I passed so slowly they had time to ask, “Daijobu?” and I had time to feeebly nod. Atop the climb I rested and took a quick snapshot.


After a couple of miles that were indescribably hard, harder than politics, I reached the start-finish area. There were many cyclists and athletic-looking people milling about and they looked at me funny, as if there was something weird about an American miles from town in a cycling park on a country road looking somewhere between dead and autopsy while riding a mama-chari.

So of course I did the only intelligent thing, which was to turn on Strava. in those few moments, however, a group of about thirty school kids on bikes shot past and I’d missed the peloton.

Hurrying back onto MC, I swung my leg too low over the steel rack and almost shattered my kneecap. Everything went white as the universe concentrated in my knee, a Big Bang of pain that flung forth a billion little white stars of agony.

As soon as I stopped sobbing I began pedaling, determined to catch and drop the healthy young students who were now out of sight up the road. However I made a wrong turn and was soon off on a logging road up above the park. I saw my quarry below, cursed, and descended to the road. Soon I began picking off stragglers.

“THIS IS HOW IT FEELS TO BE SHIRTLESS KEITH,” I realized.

By the first switchback the students had all dismounted and were pushing their bikes which had gears. Gears! Pffffft! Mama-chari ain’t got time for gears!

Around the second switchback I was pedaling down and yanking up so hard I thought my knees would merge into my shoulders. I tried to paperboy but the ship merely listed rather than turned.

For only the second or third time in my life, I got off my bike and pushed. Each time the pitch lessened I remounted and pedaled a little more. I crested the top pedaling, having only pushed about half of the one-mile climb. A pair of walkers at the top gaped.

Strava of course is here:

https://www.strava.com/activities/778523201/shareable_images/map_based?hl=en-US&v=1479435458


If the climb-walk was hard, the descent was terrifying because the road was covered in a thick carpet of leaves and mama-chari had been engineered not so hot for taking switchbacks at 40. I regained the main road with 45 minutes to make the one hour pedal back.

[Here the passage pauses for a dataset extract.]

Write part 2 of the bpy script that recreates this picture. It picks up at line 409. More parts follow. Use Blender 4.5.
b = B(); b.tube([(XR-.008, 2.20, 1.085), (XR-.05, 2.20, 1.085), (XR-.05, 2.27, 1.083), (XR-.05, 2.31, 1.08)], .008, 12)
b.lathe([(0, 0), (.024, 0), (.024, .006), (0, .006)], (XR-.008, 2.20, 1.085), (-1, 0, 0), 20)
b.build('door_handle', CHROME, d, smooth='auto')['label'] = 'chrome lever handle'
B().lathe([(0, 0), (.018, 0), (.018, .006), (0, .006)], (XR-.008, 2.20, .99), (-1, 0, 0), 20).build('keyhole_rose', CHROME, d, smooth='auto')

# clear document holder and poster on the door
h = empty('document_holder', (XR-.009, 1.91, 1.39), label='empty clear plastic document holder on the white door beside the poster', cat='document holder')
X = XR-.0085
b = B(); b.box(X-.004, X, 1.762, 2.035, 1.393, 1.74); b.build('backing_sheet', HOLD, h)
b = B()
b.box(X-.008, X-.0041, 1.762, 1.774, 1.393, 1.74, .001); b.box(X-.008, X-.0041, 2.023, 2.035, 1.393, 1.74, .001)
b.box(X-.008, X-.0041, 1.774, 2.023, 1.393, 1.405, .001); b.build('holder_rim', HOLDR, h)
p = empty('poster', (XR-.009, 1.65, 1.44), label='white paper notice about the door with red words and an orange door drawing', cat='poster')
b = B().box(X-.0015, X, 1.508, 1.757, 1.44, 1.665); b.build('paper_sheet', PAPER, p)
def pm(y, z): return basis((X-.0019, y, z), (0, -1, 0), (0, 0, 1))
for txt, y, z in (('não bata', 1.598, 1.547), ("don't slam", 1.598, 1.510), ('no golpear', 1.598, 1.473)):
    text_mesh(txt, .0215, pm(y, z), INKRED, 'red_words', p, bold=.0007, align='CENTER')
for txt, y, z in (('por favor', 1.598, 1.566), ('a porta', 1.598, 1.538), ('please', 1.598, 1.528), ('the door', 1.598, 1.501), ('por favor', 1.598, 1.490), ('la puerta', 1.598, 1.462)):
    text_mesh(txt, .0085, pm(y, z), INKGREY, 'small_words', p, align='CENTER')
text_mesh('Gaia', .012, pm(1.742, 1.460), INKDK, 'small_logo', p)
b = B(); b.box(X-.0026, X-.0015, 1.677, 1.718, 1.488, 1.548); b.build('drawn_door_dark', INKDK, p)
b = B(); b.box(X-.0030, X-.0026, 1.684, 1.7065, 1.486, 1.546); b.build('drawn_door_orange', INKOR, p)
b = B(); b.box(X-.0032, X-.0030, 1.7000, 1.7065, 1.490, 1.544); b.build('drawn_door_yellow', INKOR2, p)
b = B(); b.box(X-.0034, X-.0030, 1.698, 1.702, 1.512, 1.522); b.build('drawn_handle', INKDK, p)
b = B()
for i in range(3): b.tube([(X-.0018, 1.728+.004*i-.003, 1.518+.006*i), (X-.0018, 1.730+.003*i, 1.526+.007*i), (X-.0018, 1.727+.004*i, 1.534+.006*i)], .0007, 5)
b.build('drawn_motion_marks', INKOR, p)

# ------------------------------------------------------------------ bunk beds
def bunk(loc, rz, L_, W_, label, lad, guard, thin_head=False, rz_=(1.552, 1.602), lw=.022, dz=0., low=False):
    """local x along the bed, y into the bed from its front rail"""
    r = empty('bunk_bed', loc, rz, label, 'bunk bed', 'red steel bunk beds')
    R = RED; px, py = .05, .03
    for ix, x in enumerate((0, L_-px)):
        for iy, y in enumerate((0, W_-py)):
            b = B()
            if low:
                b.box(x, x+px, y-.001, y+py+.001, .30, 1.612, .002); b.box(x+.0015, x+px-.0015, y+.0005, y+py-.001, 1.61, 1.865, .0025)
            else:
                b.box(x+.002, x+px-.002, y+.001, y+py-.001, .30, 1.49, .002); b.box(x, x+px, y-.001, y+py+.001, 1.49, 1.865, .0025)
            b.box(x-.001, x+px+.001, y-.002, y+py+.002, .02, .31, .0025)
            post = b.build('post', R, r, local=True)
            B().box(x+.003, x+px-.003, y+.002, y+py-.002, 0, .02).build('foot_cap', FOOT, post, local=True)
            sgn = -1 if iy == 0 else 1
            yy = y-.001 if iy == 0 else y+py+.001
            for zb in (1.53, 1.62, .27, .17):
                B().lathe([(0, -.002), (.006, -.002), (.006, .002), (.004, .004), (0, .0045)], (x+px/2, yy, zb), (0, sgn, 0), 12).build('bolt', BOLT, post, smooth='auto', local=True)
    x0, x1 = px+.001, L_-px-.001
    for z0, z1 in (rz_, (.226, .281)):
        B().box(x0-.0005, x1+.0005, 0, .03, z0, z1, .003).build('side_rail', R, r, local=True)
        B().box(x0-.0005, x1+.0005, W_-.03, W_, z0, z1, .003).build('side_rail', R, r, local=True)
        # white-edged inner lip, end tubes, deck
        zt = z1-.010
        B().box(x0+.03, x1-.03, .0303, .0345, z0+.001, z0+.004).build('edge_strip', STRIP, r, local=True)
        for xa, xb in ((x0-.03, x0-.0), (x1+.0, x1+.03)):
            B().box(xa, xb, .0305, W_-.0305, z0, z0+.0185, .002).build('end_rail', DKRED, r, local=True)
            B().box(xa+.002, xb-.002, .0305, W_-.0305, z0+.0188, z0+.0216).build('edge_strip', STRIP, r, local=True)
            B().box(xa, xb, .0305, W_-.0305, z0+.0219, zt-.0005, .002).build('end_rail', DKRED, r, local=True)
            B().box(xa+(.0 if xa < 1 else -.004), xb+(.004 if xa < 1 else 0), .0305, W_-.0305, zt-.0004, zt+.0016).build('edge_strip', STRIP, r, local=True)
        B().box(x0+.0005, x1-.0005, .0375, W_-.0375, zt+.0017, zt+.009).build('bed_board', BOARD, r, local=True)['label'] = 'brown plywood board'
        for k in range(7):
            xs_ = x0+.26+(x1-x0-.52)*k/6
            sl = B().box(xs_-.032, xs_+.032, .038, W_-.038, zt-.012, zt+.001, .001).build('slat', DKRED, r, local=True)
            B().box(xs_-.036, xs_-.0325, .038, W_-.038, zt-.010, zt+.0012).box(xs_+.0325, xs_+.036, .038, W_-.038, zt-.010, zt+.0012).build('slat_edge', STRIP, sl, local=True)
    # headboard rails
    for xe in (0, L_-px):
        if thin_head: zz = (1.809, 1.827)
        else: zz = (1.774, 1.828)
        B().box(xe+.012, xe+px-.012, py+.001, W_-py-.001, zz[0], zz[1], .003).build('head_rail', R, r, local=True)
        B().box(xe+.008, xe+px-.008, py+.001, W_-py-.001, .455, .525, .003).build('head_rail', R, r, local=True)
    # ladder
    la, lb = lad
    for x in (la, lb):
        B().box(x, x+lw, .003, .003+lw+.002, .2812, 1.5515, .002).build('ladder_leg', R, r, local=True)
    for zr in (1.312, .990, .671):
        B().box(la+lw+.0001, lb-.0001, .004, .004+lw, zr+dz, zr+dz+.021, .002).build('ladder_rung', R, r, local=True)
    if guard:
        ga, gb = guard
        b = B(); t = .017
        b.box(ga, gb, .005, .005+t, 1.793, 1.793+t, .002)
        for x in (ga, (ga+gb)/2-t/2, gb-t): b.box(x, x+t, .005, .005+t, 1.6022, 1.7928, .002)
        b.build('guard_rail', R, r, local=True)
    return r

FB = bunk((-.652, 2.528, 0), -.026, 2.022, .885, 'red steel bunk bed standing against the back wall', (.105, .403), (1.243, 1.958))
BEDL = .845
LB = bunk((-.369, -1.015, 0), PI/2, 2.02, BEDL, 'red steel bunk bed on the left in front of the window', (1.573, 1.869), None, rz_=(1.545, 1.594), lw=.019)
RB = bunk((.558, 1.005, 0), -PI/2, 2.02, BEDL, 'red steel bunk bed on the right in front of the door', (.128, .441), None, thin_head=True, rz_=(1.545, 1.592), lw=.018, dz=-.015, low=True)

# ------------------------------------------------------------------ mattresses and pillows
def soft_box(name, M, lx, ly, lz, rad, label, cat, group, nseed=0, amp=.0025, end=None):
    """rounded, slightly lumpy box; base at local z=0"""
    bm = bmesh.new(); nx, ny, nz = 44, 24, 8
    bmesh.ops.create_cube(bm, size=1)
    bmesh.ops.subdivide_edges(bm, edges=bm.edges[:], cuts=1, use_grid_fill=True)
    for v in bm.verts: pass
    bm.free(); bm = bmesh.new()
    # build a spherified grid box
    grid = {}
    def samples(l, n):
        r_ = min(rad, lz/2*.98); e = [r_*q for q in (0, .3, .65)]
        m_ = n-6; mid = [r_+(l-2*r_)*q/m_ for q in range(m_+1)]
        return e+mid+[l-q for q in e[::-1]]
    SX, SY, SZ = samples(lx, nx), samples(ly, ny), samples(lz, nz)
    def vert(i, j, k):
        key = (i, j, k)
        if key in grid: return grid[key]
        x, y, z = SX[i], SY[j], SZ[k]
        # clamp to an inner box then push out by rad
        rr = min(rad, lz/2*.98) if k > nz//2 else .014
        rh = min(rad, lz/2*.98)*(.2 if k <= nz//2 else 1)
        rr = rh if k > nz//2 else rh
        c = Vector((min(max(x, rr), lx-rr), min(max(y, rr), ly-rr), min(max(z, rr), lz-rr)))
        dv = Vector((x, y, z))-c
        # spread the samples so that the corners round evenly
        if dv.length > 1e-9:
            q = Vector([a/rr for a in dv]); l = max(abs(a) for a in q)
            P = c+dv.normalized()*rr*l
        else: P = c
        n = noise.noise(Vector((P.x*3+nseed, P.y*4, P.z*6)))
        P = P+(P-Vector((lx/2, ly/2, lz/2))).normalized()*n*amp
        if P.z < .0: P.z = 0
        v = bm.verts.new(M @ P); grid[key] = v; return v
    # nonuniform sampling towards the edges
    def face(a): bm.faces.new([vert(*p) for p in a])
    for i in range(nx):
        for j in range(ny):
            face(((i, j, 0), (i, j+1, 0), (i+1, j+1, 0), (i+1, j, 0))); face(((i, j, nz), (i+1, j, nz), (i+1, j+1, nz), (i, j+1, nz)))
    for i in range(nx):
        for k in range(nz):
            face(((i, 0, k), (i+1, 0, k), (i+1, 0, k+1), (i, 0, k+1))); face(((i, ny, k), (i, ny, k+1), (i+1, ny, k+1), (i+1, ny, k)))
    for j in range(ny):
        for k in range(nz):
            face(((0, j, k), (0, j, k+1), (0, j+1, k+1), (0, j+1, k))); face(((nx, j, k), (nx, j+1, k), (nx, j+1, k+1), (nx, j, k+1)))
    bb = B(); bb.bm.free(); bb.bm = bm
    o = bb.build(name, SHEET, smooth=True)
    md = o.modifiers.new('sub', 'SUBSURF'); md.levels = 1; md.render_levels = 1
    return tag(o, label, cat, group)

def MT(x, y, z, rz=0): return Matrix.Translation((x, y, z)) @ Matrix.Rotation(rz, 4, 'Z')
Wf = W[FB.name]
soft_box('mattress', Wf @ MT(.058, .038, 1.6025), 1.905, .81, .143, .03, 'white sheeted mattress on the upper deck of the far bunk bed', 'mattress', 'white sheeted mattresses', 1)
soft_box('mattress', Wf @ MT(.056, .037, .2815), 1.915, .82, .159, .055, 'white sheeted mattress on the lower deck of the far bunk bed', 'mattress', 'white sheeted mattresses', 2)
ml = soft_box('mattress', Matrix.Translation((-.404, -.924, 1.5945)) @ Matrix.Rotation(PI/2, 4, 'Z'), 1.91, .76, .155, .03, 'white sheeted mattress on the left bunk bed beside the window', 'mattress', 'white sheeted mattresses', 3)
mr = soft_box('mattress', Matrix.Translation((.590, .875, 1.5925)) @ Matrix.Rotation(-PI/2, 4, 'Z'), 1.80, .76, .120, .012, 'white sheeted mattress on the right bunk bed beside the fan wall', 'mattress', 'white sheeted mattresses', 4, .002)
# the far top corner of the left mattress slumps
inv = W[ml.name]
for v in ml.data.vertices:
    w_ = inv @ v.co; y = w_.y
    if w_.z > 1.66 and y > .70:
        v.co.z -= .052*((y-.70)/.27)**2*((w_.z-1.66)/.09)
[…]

Mama-chari could do 18-ish if you could maintain 160+ rpm, which I could except that it caused my knees to melt. Hot pain from the rack whack, legs 3/4 bent, hips groaning, back screaming, and all the while flying through six-inch gutter gaps, bars-to-doorhandles with passing trucks, and mama-chari devouring divots, potholes, giant cracks, and cement curb lips with her massive fat tires, 90-spoke wheels, and the downhill, tailwind momentum of a falling leaden sky.

Somewhere between “I’m ready to die right fucking now” and death itself in the form of oncoming traffic through an orange light, mama-chari’s brakes gave up the ghost, her kickstand dragged in the turn, and I put 75 pounds of Japanese steel into a hot slide whose outcomes were binary: awesomeness or splat.

Physics voted for high-side and the oncoming windshield but you gotta let the steel beast run because mama-chari wanted to live too and she flipped the skitter into a controlled skid about the time the 150 mm cranks went from pedaling through the turn into hallelujah and I scooted through so close to the windshield that I counted the truck driver’s nose hairs and inspected a gold tooth crown.

“How was your ride?” they asked as I wheeled up at 11:59, pointy fuggin’ sharp.

I shrugged. “It was okay.”

But the rest of the day I floated like a genie on a cloud. The best day of your life will do that.